**SHORT TASK:** Print exactly the lines from the first one down to the line that contains "R = math.radians", both included, and skip the pictures.

**DATA EXTRACT:**

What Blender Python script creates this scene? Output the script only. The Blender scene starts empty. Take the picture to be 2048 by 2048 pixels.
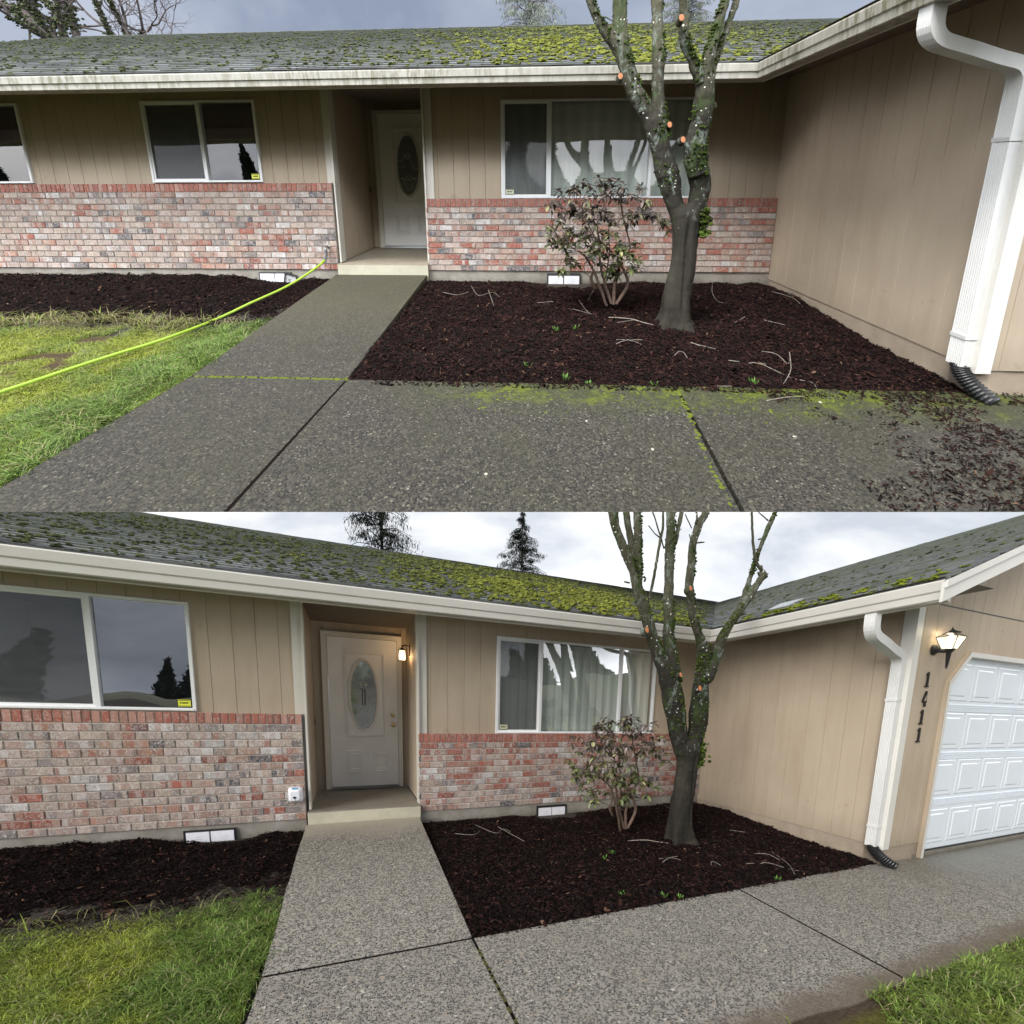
import bpy, bmesh, math, random
import numpy as np
from mathutils import Matrix, Vector

C = bpy.context.scene.collection
SC = bpy.context.scene
R = math.radians

# ------------------------------------------------------------------ the camera
EYE = np.array([0.0, 0.0, 1.6])
FPX = 812.0                                   # focal length for a 2048 px wide frame
def house_to_eye(yaw, pit, rol):
    cy, sy, cp, sp, cr, sr = math.cos(yaw), math.sin(yaw), math.cos(pit), math.sin(pit), math.cos(rol), math.sin(rol)
    B = np.array([[1, 0, 0], [0, 0, -1], [0, 1, 0]], float)
    Rz = np.array([[cy, sy, 0], [-sy, cy, 0], [0, 0, 1]])
    Rx = np.array([[1, 0, 0], [0, cp, -sp], [0, sp, cp]])
    Rr = np.array([[cr, -sr, 0], [sr, cr, 0], [0, 0, 1]])
    return Rr @ Rx @ B @ Rz
# Two copies of one home, sheared to share one view: one climbs away above eye
# level (a big one, further off), one falls away below it.  Each is skewed along the view by its own grade.
class Plot:
    def __init__(s, tag, yaw, pit, rol, stand, f, view_shear, size):
        s.tag = tag; s.stand = np.array(stand); s.size = size
        s.S = np.array([[f / FPX, 0, 0], [0, f / FPX, view_shear], [0, 0, 1.0]]) @ house_to_eye(yaw, pit, rol)
UP_ = Plot('A', .05168, .19222, -.00498, (1.382, -5.175, 1.482), 808.16, (512 - 1024) / FPX, 4.0)
DN_ = Plot('B', -.36998, .13915, .02245, (-.699, -4.892, 1.507), 815.63, (1536 - 1024) / FPX, 1.0)
_u = UP_.S @ np.array([0, 0, 1.]); _v = DN_.S @ np.array([0, 0, 1.])
_z = _u / np.linalg.norm(_u) + _v / np.linalg.norm(_v); _z /= np.linalg.norm(_z)
_x = np.array([1., 0, 0]); _x -= _x @ _z * _z; _x /= np.linalg.norm(_x)
Q = np.array([_x, np.cross(_z, _x), _z])      # eye axes (right, down, ahead) -> world
for pl in (UP_, DN_):
    pl.M = pl.size * Q @ pl.S
    pl.o = EYE - pl.M @ pl.stand
LEVEL = Q @ np.array([0, 1., 0])              # points down across the middle plane of the view
cam = bpy.data.cameras.new('camera'); co = bpy.data.objects.new('camera', cam); C.objects.link(co)
m = Matrix.Identity(4)
for i in range(3):
    m[i][0] = Q[i][0]; m[i][1] = -Q[i][1]; m[i][2] = -Q[i][2]; m[i][3] = EYE[i]
co.matrix_world = m
cam.sensor_width = 36; cam.lens = 36 * FPX / 2048; cam.clip_start = .05; cam.clip_end = 4000
SC.camera = co
SC.view_settings.view_transform = 'Standard'; SC.view_settings.look = 'None'
SC.view_settings.exposure = EXPOSURE = 1.08; SC.view_settings.gamma = 1
SC.render.resolution_x = SC.render.resolution_y = 1024
SC.cycles.max_bounces = 6; SC.cycles.transparent_max_bounces = 12; SC.cycles.caustics_reflective = False; SC.cycles.caustics_refractive = False
SC.cycles.sample_clamp_indirect = 4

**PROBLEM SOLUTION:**
What Blender Python script creates this scene? Output the script only. The Blender scene starts empty. Take the picture to be 2048 by 2048 pixels.
import bpy, bmesh, math, random
import numpy as np
from mathutils import Matrix, Vector

C = bpy.context.scene.collection
SC = bpy.context.scene
R = math.radians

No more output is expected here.